EXERCISE: Keep only the lines from the top of the listing through the one with "the sky', 'wire')", and reproduce them unaltered.

RECORDED DATA:
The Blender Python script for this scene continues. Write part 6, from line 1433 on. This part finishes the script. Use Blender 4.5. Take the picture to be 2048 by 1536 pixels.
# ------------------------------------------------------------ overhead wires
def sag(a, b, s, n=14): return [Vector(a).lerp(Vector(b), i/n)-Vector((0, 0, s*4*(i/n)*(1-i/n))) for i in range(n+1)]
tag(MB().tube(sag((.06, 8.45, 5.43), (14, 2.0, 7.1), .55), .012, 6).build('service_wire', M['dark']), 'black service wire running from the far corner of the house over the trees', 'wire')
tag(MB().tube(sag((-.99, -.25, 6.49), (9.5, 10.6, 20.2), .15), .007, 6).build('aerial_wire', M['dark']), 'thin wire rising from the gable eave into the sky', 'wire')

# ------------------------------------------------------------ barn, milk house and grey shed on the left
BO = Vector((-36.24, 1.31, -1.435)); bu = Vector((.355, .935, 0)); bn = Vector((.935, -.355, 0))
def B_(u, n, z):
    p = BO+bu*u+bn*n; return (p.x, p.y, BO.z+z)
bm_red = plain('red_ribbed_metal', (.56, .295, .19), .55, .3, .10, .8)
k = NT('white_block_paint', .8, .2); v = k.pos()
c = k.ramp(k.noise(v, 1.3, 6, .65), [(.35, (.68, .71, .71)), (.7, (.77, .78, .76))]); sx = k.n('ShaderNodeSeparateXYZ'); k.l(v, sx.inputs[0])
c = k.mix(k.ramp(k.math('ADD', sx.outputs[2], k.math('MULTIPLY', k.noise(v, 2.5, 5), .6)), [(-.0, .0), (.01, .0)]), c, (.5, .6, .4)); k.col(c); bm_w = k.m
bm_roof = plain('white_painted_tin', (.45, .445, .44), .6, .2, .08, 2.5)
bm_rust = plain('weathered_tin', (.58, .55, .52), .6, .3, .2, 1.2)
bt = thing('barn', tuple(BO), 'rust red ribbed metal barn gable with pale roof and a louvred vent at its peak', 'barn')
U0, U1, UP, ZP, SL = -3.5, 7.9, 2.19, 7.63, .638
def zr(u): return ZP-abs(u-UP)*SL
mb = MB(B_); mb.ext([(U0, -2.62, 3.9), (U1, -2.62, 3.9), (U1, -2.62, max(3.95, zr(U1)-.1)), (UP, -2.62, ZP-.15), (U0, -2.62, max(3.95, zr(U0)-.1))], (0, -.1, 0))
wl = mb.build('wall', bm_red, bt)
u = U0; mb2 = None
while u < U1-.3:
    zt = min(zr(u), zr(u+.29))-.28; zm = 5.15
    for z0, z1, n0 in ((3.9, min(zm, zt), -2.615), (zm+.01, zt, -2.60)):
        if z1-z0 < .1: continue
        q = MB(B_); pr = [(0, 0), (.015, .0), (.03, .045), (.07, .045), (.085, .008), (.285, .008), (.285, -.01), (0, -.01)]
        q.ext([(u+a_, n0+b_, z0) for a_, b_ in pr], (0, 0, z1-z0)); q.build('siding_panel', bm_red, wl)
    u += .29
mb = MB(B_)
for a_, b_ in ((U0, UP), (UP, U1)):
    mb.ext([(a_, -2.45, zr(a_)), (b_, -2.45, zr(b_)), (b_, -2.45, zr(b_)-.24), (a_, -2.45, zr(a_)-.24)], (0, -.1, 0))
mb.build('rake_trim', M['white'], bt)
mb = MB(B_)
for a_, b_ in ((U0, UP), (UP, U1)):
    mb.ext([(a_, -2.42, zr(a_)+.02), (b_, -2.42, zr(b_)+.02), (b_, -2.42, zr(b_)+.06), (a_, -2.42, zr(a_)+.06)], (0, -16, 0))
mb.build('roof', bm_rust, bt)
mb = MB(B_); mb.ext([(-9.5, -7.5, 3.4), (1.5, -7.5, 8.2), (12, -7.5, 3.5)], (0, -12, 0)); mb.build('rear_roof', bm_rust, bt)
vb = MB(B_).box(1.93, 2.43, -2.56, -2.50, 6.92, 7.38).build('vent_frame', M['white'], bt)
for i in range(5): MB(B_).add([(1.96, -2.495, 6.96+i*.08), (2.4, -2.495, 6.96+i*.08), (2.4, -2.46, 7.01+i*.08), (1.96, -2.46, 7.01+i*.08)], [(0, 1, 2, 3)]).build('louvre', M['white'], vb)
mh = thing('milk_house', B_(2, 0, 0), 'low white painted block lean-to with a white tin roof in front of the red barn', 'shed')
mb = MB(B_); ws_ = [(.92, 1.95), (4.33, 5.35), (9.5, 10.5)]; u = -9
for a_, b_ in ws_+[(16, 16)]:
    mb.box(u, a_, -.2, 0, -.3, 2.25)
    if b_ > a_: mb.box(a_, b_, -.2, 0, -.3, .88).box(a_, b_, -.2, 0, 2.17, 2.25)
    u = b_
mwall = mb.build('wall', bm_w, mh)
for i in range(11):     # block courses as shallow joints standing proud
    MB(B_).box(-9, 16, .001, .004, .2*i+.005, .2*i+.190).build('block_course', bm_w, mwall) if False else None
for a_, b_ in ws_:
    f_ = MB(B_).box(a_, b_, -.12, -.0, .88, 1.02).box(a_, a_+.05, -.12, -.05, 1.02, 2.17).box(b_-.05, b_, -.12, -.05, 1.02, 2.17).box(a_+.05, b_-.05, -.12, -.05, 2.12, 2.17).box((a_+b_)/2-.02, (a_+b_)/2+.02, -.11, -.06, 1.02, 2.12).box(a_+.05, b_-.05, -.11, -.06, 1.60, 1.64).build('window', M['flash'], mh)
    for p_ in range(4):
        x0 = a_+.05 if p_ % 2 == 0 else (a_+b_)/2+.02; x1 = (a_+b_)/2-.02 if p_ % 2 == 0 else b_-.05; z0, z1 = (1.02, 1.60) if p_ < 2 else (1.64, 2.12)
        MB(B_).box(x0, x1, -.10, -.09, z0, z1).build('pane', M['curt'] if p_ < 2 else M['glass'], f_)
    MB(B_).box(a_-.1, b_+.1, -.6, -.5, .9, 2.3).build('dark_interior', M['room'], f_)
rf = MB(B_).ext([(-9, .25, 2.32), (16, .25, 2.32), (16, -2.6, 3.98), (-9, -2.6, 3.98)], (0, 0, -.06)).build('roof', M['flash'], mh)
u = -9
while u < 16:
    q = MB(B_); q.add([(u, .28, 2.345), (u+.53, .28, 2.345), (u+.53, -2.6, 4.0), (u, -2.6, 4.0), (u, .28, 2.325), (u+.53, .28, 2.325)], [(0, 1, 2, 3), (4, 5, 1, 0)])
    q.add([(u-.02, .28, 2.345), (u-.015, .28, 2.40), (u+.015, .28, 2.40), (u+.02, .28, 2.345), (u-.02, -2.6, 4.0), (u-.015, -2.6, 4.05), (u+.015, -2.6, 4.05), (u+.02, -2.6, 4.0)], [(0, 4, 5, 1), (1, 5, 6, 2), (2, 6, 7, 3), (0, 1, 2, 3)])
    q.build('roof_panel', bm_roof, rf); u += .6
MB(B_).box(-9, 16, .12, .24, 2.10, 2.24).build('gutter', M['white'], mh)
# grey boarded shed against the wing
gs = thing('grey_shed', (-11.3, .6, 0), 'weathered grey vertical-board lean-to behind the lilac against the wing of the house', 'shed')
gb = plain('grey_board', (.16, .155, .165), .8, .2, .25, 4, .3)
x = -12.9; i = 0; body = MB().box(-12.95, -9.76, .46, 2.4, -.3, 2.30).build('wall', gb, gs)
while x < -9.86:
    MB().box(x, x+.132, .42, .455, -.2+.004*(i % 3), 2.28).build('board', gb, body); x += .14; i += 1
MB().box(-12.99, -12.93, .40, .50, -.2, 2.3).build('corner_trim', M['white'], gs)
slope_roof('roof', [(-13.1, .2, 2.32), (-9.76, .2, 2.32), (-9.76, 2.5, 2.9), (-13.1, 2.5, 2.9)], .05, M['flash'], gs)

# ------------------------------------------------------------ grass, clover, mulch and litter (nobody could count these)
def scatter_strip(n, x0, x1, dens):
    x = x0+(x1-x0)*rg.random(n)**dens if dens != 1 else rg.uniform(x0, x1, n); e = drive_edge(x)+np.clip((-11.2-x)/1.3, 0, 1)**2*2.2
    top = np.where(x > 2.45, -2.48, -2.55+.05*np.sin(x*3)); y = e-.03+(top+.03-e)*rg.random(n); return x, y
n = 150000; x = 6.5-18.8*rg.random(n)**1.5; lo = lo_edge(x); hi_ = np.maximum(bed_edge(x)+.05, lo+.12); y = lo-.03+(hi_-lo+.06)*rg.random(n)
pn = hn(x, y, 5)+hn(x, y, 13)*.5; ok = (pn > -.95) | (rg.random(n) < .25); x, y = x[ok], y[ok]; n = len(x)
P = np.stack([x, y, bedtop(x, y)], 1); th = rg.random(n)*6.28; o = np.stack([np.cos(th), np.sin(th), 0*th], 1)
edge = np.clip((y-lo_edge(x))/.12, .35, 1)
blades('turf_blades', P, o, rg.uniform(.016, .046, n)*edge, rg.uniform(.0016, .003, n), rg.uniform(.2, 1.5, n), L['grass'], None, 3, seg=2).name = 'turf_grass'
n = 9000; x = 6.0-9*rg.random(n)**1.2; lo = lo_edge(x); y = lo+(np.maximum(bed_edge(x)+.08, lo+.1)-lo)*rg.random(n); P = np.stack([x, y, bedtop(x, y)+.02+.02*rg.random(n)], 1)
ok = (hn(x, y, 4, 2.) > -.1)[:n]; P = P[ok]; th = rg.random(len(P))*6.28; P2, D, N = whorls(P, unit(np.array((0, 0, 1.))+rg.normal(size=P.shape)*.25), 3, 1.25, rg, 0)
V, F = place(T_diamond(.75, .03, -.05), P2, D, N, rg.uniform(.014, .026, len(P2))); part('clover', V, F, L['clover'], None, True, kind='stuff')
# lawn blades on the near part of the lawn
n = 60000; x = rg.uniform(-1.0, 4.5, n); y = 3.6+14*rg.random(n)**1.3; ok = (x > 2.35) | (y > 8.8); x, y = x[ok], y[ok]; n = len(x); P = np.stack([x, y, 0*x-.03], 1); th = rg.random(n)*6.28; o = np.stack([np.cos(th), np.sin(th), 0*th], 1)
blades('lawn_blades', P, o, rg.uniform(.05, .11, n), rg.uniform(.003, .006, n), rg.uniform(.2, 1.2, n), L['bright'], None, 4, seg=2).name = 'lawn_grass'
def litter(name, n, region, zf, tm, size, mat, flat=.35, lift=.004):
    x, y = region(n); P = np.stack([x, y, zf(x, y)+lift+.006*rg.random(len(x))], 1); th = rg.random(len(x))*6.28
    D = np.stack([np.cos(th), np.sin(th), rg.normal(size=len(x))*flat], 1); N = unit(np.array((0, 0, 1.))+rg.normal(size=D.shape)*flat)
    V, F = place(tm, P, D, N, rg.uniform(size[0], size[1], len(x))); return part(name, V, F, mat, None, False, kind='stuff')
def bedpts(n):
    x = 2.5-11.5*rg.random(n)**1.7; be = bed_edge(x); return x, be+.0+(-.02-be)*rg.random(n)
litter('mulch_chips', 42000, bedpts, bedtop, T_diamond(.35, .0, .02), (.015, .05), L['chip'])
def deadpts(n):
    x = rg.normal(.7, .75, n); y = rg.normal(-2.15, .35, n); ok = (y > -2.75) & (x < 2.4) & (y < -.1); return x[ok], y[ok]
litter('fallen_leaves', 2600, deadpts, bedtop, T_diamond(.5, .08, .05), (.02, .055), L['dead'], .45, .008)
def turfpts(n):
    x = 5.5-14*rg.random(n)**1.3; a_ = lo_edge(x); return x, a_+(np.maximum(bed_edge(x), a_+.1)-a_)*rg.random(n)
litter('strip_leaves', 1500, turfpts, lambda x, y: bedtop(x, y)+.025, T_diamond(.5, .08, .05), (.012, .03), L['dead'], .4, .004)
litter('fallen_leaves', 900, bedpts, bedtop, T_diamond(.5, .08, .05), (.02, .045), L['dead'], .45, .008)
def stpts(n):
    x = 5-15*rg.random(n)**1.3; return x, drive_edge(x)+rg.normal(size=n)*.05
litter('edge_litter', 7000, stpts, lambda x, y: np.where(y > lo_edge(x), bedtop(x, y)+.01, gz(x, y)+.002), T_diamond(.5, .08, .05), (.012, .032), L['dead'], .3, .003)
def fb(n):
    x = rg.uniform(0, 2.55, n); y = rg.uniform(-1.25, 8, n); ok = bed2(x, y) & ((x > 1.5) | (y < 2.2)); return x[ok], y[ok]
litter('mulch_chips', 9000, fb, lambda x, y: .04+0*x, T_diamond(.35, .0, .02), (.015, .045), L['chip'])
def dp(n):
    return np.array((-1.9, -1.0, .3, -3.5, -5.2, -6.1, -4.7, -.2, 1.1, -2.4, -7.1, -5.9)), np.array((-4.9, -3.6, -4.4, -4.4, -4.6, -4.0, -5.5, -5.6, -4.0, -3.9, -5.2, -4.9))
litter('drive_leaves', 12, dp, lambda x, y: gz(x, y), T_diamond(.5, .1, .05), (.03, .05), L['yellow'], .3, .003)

RESULT OF THE EXERCISE:
The Blender Python script for this scene continues. Write part 6, from line 1433 on. This part finishes the script. Use Blender 4.5. Take the picture to be 2048 by 1536 pixels.
# ------------------------------------------------------------ overhead wires
def sag(a, b, s, n=14): return [Vector(a).lerp(Vector(b), i/n)-Vector((0, 0, s*4*(i/n)*(1-i/n))) for i in range(n+1)]
tag(MB().tube(sag((.06, 8.45, 5.43), (14, 2.0, 7.1), .55), .012, 6).build('service_wire', M['dark']), 'black service wire running from the far corner of the house over the trees', 'wire')
tag(MB().tube(sag((-.99, -.25, 6.49), (9.5, 10.6, 20.2), .15), .007, 6).build('aerial_wire', M['dark']), 'thin wire rising from the gable eave into the sky', 'wire')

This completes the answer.